Dataset content -
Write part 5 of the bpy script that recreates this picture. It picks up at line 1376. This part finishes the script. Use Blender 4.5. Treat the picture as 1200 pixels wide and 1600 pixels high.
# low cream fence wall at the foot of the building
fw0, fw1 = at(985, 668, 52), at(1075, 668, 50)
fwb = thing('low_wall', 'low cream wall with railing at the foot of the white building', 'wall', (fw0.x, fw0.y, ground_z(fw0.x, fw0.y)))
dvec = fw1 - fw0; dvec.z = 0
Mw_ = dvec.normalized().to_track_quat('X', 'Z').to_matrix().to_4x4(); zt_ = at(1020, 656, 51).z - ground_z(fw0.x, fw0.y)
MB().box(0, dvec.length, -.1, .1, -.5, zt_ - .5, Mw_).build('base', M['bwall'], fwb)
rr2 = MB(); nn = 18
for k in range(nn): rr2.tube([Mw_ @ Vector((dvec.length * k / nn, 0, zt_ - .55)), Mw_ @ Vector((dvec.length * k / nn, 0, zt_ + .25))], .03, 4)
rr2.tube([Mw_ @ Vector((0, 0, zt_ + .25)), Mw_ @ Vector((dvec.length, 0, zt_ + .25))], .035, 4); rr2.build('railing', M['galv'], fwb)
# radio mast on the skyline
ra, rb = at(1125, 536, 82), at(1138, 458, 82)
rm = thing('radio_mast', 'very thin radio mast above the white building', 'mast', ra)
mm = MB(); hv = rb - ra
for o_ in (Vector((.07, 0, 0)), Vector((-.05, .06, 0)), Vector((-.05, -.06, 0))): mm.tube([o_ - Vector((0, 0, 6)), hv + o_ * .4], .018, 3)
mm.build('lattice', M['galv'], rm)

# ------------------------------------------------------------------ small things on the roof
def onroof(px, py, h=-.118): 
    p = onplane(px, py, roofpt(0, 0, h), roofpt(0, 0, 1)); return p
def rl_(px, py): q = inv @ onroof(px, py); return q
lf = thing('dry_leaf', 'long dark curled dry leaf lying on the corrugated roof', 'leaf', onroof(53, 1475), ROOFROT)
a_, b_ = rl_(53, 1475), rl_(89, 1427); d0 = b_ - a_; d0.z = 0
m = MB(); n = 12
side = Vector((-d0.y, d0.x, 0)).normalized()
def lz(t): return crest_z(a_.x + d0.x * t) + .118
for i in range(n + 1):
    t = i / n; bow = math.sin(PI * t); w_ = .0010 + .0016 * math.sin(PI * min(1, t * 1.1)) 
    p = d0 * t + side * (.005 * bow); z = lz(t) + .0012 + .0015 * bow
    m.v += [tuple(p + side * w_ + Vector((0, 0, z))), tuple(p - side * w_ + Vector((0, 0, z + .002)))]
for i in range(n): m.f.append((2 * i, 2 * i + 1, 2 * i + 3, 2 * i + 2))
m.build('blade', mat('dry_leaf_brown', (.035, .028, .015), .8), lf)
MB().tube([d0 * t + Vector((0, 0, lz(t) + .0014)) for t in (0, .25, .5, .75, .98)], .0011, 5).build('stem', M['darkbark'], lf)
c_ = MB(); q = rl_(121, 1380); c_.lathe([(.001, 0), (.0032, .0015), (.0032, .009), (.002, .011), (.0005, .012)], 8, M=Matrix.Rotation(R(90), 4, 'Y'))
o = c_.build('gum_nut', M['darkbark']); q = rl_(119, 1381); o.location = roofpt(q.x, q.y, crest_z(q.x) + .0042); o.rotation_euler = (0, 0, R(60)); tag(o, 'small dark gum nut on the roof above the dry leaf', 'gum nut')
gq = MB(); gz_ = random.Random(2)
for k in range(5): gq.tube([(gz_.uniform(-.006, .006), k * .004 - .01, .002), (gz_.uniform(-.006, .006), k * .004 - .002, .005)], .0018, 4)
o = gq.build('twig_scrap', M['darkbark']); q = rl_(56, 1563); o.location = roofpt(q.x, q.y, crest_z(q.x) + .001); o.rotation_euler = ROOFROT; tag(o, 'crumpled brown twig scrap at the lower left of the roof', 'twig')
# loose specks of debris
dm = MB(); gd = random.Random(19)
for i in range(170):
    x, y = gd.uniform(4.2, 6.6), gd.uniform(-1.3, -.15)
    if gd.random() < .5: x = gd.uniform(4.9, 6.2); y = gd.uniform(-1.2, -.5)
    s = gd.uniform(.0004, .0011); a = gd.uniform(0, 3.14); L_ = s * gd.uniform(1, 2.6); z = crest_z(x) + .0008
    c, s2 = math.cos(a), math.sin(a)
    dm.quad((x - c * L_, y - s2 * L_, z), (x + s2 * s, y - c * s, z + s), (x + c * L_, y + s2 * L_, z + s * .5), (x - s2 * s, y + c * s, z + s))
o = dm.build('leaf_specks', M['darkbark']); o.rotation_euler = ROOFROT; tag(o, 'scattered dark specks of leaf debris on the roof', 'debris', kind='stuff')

Set task -
In the listing above, please print only the lines from the first one to the line where "mm.build('lattice', M['galv'], rm)" appears, exactly as written, both of those lines included.

Correct result -
Write part 5 of the bpy script that recreates this picture. It picks up at line 1376. This part finishes the script. Use Blender 4.5. Treat the picture as 1200 pixels wide and 1600 pixels high.
# low cream fence wall at the foot of the building
fw0, fw1 = at(985, 668, 52), at(1075, 668, 50)
fwb = thing('low_wall', 'low cream wall with railing at the foot of the white building', 'wall', (fw0.x, fw0.y, ground_z(fw0.x, fw0.y)))
dvec = fw1 - fw0; dvec.z = 0
Mw_ = dvec.normalized().to_track_quat('X', 'Z').to_matrix().to_4x4(); zt_ = at(1020, 656, 51).z - ground_z(fw0.x, fw0.y)
MB().box(0, dvec.length, -.1, .1, -.5, zt_ - .5, Mw_).build('base', M['bwall'], fwb)
rr2 = MB(); nn = 18
for k in range(nn): rr2.tube([Mw_ @ Vector((dvec.length * k / nn, 0, zt_ - .55)), Mw_ @ Vector((dvec.length * k / nn, 0, zt_ + .25))], .03, 4)
rr2.tube([Mw_ @ Vector((0, 0, zt_ + .25)), Mw_ @ Vector((dvec.length, 0, zt_ + .25))], .035, 4); rr2.build('railing', M['galv'], fwb)
# radio mast on the skyline
ra, rb = at(1125, 536, 82), at(1138, 458, 82)
rm = thing('radio_mast', 'very thin radio mast above the white building', 'mast', ra)
mm = MB(); hv = rb - ra
for o_ in (Vector((.07, 0, 0)), Vector((-.05, .06, 0)), Vector((-.05, -.06, 0))): mm.tube([o_ - Vector((0, 0, 6)), hv + o_ * .4], .018, 3)
mm.build('lattice', M['galv'], rm)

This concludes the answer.